The Niewald aesthetic that we all have come to know is calm and organized. But it was not always so, as seen in the uncharacteristic visual busyness of the relatively early "View From Greystone Heights" (1985). By the time he painted "Kansas City, View of the River" four years later, the artist had solved the problem, stabilizing the composition by using a red building as focal point.

A 2001 portrait of his beloved wife, "Gerry," epitomizes Niewald's ability to convey the inner life of his subject by carefully recording outer appearances. Some of Niewald's most compelling paintings record the beauties of the natural landscape. Scenes such as "Pines in Loose Park I" and "Rocks at Cambridge Circle V" and "Rocks at Cambridge Circle VI" (2001) capture the freshness and renewal that he finds in nature.
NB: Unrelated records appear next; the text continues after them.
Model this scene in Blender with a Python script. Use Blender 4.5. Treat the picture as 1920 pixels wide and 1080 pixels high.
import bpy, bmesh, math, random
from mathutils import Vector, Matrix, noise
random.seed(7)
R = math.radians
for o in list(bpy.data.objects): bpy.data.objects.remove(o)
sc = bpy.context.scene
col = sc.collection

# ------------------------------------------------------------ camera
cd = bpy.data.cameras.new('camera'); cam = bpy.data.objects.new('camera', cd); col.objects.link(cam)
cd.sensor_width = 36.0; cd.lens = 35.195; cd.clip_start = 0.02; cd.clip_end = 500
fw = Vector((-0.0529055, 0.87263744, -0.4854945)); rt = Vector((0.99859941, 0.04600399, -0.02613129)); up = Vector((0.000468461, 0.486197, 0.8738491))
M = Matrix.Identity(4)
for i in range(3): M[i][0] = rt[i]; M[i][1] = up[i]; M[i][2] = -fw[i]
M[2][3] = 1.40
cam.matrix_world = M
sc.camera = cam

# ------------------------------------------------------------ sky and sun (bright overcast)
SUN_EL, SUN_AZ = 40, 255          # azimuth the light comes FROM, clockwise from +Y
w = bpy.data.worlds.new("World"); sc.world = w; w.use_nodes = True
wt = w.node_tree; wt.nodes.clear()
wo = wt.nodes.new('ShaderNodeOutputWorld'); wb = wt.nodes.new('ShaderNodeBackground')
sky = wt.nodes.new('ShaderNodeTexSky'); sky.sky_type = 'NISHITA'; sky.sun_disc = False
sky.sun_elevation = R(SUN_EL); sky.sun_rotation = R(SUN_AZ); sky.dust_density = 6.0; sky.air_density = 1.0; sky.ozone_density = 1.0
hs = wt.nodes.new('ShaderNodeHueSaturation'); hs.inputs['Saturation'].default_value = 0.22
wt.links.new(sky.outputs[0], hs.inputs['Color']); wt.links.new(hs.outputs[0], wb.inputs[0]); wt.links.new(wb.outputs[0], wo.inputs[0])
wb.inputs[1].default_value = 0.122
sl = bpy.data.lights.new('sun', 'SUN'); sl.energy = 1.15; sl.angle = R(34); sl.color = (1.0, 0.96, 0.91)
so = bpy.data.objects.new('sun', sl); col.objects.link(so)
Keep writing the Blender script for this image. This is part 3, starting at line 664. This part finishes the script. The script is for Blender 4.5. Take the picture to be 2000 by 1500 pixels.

Niewald is no photo-realist, painting at an emotional remove from his subjects. "Painting to me is making something whole. It's not like house painting. It's never mechanical. It's always felt," Niewald says.

Niewald would be the last to claim that he has mastered the art of observation, but his increased comfort level comes through in the heightened sense of feeling contained in his new landscapes and still lifes. Whether or not it's intentional, it adds immeasurably to their allure.